The financial crisis that began in earnest in 2007 and came to a head in 2008 has driven up unemployment to the highest point it has been since the Great Depression. Even with this statistic, though, we might want to appreciate how much has changed and how different the scale is (admittedly, cold comfort for the unemployed): For much of the 1930s unemployment was above 15%, and at its worst unemployment was north of 20%. The worst unemployment figures for the ‘Great Recession’ just got past 10% in the winter months of 2009. No one makes light of even 7% unemployment, and as we have recently commented upon, the recent uptick in employment this past spring is not likely to last the next month.

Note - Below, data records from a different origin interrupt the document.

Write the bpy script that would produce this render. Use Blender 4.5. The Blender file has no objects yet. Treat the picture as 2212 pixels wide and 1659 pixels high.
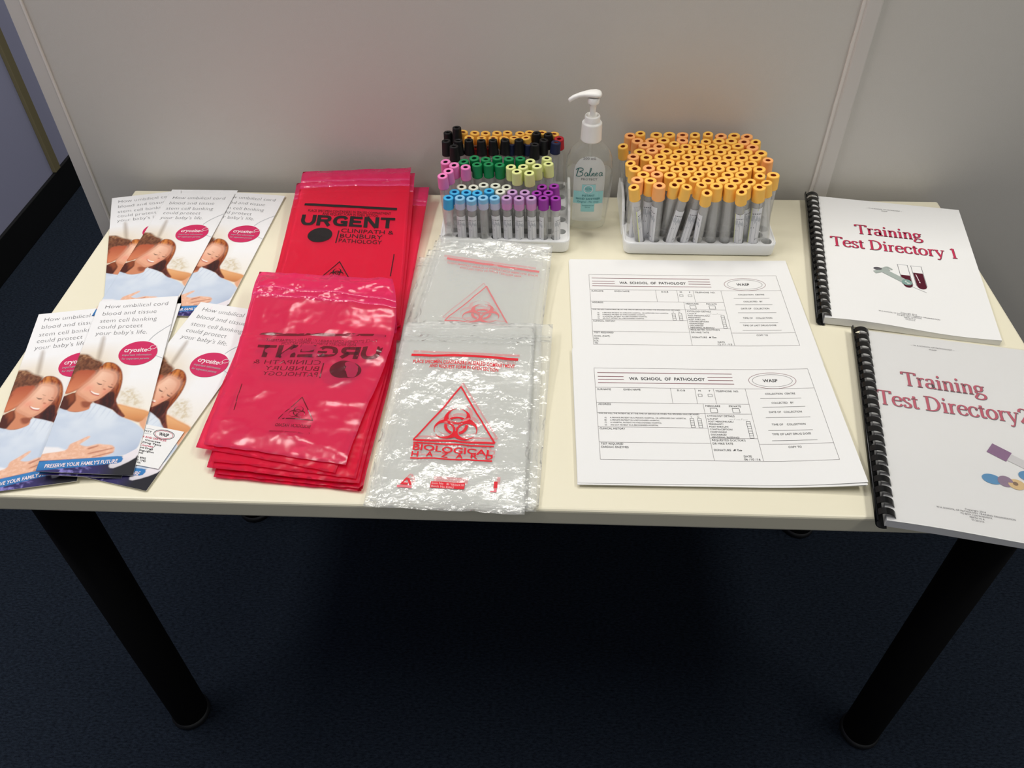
import bpy, bmesh, math, random
import numpy as np
from mathutils import Vector, Matrix, Quaternion, noise

# ------------------------------------------------------------------ camera, light, exposure
SC = bpy.context.scene
COL = SC.collection
TZ = 0.70                                   # height of the table top above the floor
cam_data = bpy.data.cameras.new('camera')
cam = bpy.data.objects.new('camera', cam_data)
COL.objects.link(cam)
cam.matrix_world = Matrix(((0.9993, -0.0211, 0.0304, 0.0166), (0.0365, 0.6981, -0.7151, -0.8107),
                           (-0.0062, 0.7157, 0.6984, 0.6777 + TZ), (0, 0, 0, 1)))
cam_data.sensor_width = 36.0
cam_data.lens = 1778.88 / 2212 * 36.0
cam_data.clip_start = 0.02
SC.camera = cam

world = bpy.data.worlds.new('world')
SC.world = world
world.use_nodes = True
world.node_tree.nodes['Background'].inputs[0].default_value = (0.95, 0.97, 1.0, 1)
world.node_tree.nodes['Background'].inputs[1].default_value = 0.52

def lamp(name, loc, size, energy, color=(1.0, 0.97, 0.91), aim=None):
    d = bpy.data.lights.new(name, 'AREA')
    d.shape = 'RECTANGLE'; d.size, d.size_y = size; d.energy = energy; d.color = color
    o = bpy.data.objects.new(name, d); COL.objects.link(o); o.location = loc
    if aim is not None:
        o.rotation_euler = (Vector(aim) - Vector(loc)).to_track_quat('-Z', 'Y').to_euler()
    return o
lamp('fluorescent_troffer', (-1.25, -0.30, 2.66), (0.30, 1.20), 46)
lamp('fluorescent_troffer', (1.30, -0.45, 2.66), (0.30, 1.20), 40)
lamp('fluorescent_troffer', (-0.10, 0.55, 2.66), (1.20, 0.30), 34)
lamp('fluorescent_troffer', (-1.00, 2.00, 2.66), (1.20, 0.30), 30)

vs = SC.view_settings
SC.display_settings.display_device = 'sRGB'
vs.view_transform = 'Standard'; vs.look = 'None'; vs.gamma = 1.0; vs.use_curve_mapping = False
vs.exposure = -1.02
cy = SC.cycles
cy.use_denoising = True
cy.max_bounces = 10; cy.diffuse_bounces = 4; cy.glossy_bounces = 4; cy.transmission_bounces = 8
cy.transparent_max_bounces = 64
cy.sample_clamp_indirect = 6.0

# ------------------------------------------------------------------ materials
def lin(c):
    return tuple(((x / 255) / 12.92 if x / 255 <= 0.04045 else ((x / 255 + 0.055) / 1.055) ** 2.4) for x in c)
def new_mat(name):
    m = bpy.data.materials.new(name); m.use_nodes = True
    return m, m.node_tree.nodes, m.node_tree.links
def mat(name, srgb, rough=0.5, spec=0.5, metal=0.0, noise_amt=0.0, noise_scale=200.0, bump=0.0, bump_scale=400.0, coat=0.0):
    m, N, L = new_mat(name)
    b = N['Principled BSDF']
    col = lin(srgb)
    b.inputs['Base Color'].default_value = (*col, 1)
    b.inputs['Roughness'].default_value = rough
    b.inputs['Specular IOR Level'].default_value = spec
    b.inputs['Metallic'].default_value = metal
    b.inputs['Coat Weight'].default_value = coat
    if noise_amt or bump:
        tc = N.new('ShaderNodeTexCoord')
    if noise_amt:
        n = N.new('ShaderNodeTexNoise'); n.inputs['Scale'].default_value = noise_scale; n.inputs['Detail'].default_value = 4
        r = N.new('ShaderNodeMix'); r.data_type = 'RGBA'
        r.inputs[6].default_value = (*[x * (1 - noise_amt) for x in col], 1)
        r.inputs[7].default_value = (*[min(1, x * (1 + noise_amt)) for x in col], 1)
        L.new(tc.outputs['Object'], n.inputs['Vector']); L.new(n.outputs['Fac'], r.inputs[0]); L.new(r.outputs[2], b.inputs['Base Color'])
    if bump:
        n2 = N.new('ShaderNodeTexNoise'); n2.inputs['Scale'].default_value = bump_scale; n2.inputs['Detail'].default_value = 3
        bp = N.new('ShaderNodeBump'); bp.inputs['Strength'].default_value = bump; bp.inputs['Distance'].default_value = 0.002
        L.new(tc.outputs['Object'], n2.inputs['Vector']); L.new(n2.outputs['Fac'], bp.inputs['Height']); L.new(bp.outputs['Normal'], b.inputs['Normal'])
    return m
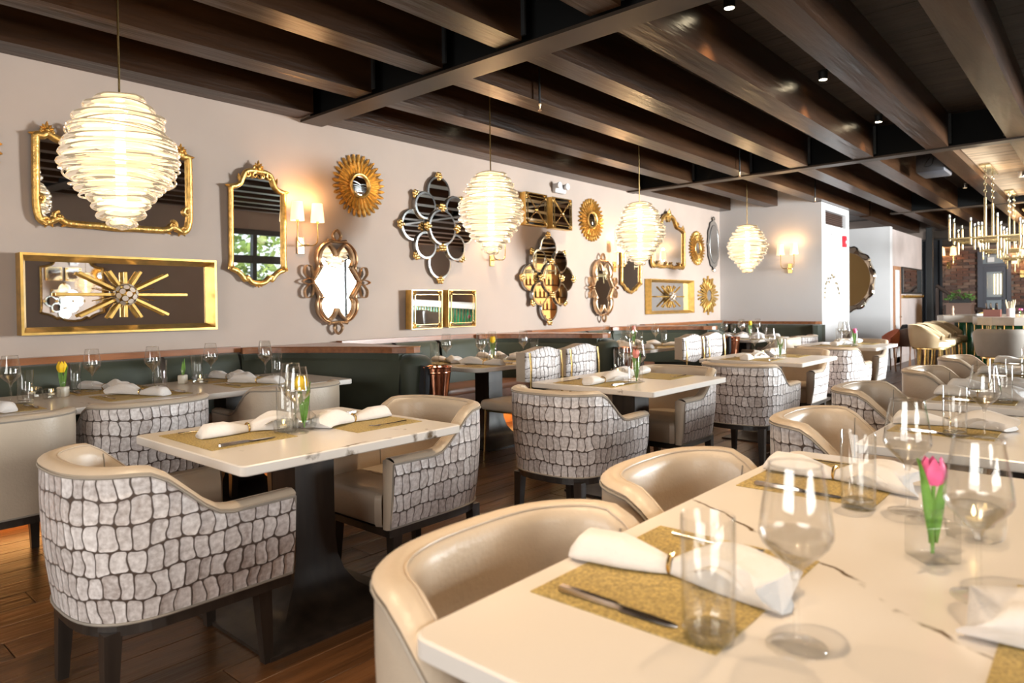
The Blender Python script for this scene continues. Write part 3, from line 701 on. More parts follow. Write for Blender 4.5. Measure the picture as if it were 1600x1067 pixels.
def banquette(x0, x1, label, wing=True, diag=0.85, first=False):
    """from the divider before (x0) to its own divider at x1; wing = the diagonal divider that closes it at x1"""
    t = thing('banquette', label, 'banquette', (0, 0, 0), 0, 'green banquettes along the mirror wall')
    xe = x1 - diag
    # wall back in upright panels
    n = max(2, round((xe - x0) / 0.62)); w = (xe - x0) / n
    for k in range(n):
        a, b = x0 + k * w + 0.004, x0 + (k + 1) * w - 0.004
        cushion_run(G(), [(a, WY - 0.20), (a + 0.02, WY - 0.208), (b - 0.02, WY - 0.208), (b, WY - 0.20)], 0.45, 0.915).build('back_panel', GREEN_V, t, angle=60)
    rail_path(G(), [(xe + 0.02, WY - 0.10), (x0, WY - 0.10)][::-1], 0.095).build('cap_rail', RAILW, t, smooth=False)
    # bench
    G().rbox(x0, xe + 0.3, WY - 0.66, WY - 0.17, 0.40, 0.465, 0.02, 2).build('bench_seat', BROWN_L, t)
    G().box(x0, xe + 0.3, WY - 0.63, WY - 0.17, 0.14, 0.40).build('bench_front', BROWN_L, t, smooth=False)
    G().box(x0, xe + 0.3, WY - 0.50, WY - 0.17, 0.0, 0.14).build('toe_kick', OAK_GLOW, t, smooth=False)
    G().box(x0 + 0.05, xe + 0.25, WY - 0.60, WY - 0.575, 0.128, 0.1395).build('led_strip', LED, t, smooth=False)
    if not first:   # arm bench on the near divider with a rounded leather end
        G().rbox(x0 - 0.02, x0 + 0.50, 4.42, WY - 0.665, 0.40, 0.465, 0.02, 2).build('bench_seat', BROWN_L, t)
        G().box(x0, x0 + 0.47, 4.42, WY - 0.665, 0.02, 0.40).build('bench_front', BROWN_L, t, smooth=False)
        G().lathe([(0.20, 0.01), (0.215, 0.03), (0.215, 0.42), (0.20, 0.455), (0.1, 0.465)], 24, (x0 + 0.26, 4.42, 0)).build('bench_end', BROWN_L, t)
    if wing:
        fy = 4.12; face = spline([(xe - 0.02, WY - 0.20, 0), (xe + 0.13, WY - 0.27, 0), (xe + 0.33, WY - 0.50, 0), (x1 - 0.22, fy + 0.30, 0), (x1 - 0.15, fy + 0.06, 0)], 5)
        cushion_run(G(), [(p.x, p.y) for p in face], 0.45, 0.90, 0.06, 0.05).build('wing_back', GREEN_V, t, angle=60)
        sk = [(p.x, p.y) for p in face]
        core = [(p[0] + 0.03, p[1] + 0.03) for p in sk] + [(x1 + 0.10, fy + 0.06), (x1 + 0.12, WY - 0.02), (xe, WY - 0.02)]
        G().prism(core, 0.0, 0.90).build('wing_core', GREEN_V, t, smooth=False)
        # rounded upholstered end, with its soft shoulder
        G().lathe([(0.13, 0.0), (0.135, 0.05), (0.14, 0.6), (0.142, 0.80), (0.130, 0.85), (0.10, 0.877), (0.05, 0.89), (0.0, 0.893)], 28, (x1 + 0.012, fy + 0.06, 0)).build('wing_end', GREEN_V, t)
        rp = [(p.x + 0.005, p.y + 0.045) for p in face[1:-1]]
        tip = [(x1 - 0.13, fy + 0.10), (x1 - 0.09, fy + 0.035), (x1 - 0.03, fy + 0.01), (x1 + 0.04, fy + 0.02), (x1 + 0.085, fy + 0.07)]
        poly = rp + tip + [(x1 + 0.10, WY - 0.02), (xe + 0.05, WY - 0.02)]
        G().prism(poly, 0.905, 0.952).build('wing_rail', RAILW, t, smooth=False)
        lip = G().tube([(x, y, 0.952) for x, y in rp + tip], 0.004, 6); lip.build('rail_edge', RAILW, t)
    return t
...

The smart money has been to argue that the bursting of the housing bubble brought about unemployment, and thus a rise the housing market will stimulate job growth and lead toward economic upswing. But a recent study from Harvard University’s Joint Center for Housing Studies strengthens the arguments of those who say the collapse of the housing market might have pulled us down, but it can not pull us up. Who could buy a new home, thus stimulate the market in question, if they are unemployed from the millions of jobs lost in other sectors of the economy?
The Harvard study emphasizes the difficulty of arguing that the housing sector of the economy is the ‘horse’ required to pull our economic cart from the mire it finds itself. The wealth of statistics and anecdotes drawn upon within the downloadable white paper leads the authors to conclude that unemployment must rebound throughout the economy before we see sustainable demand for houses again:
A number of other conditions are still weighing on the housing market. One of the biggest drags on the housing market is the high joblessness rate. With more than 7.8 million fewer establishment jobs than in December 2007, unemployment held at 9.9 percent in April 2010. If the past is any guide, the strength and sustainability of the housing recovery will depend most on the bounceback in employment growth. Unfortunately, most economists predict that the unemployment rate will remain elevated as discouraged workers reenter the labor force amid slow gains in jobs.
Predicting the leading indicators of an economy are necessary folly: The stock market has kept itself back up above 10000 for the last few weeks, even though few see any real change in their economic situations. The price of gas has been falling over the last few weeks as demand slackens, even as BP continues to allow tens of thousands of barrels of it to go to waste every day, killing off wildlife in the Gulf of Mexico. Unemployment figures in May were the best in two years, but no one expects those numbers to last. And the Harvard Joint Center for Housing Studies points out that high unemployment will be one more depressive influence on the housing market, and the housing market needs working people to afford the foreclosed and oversupplied houses already out there before we start hiring contractors to build still more.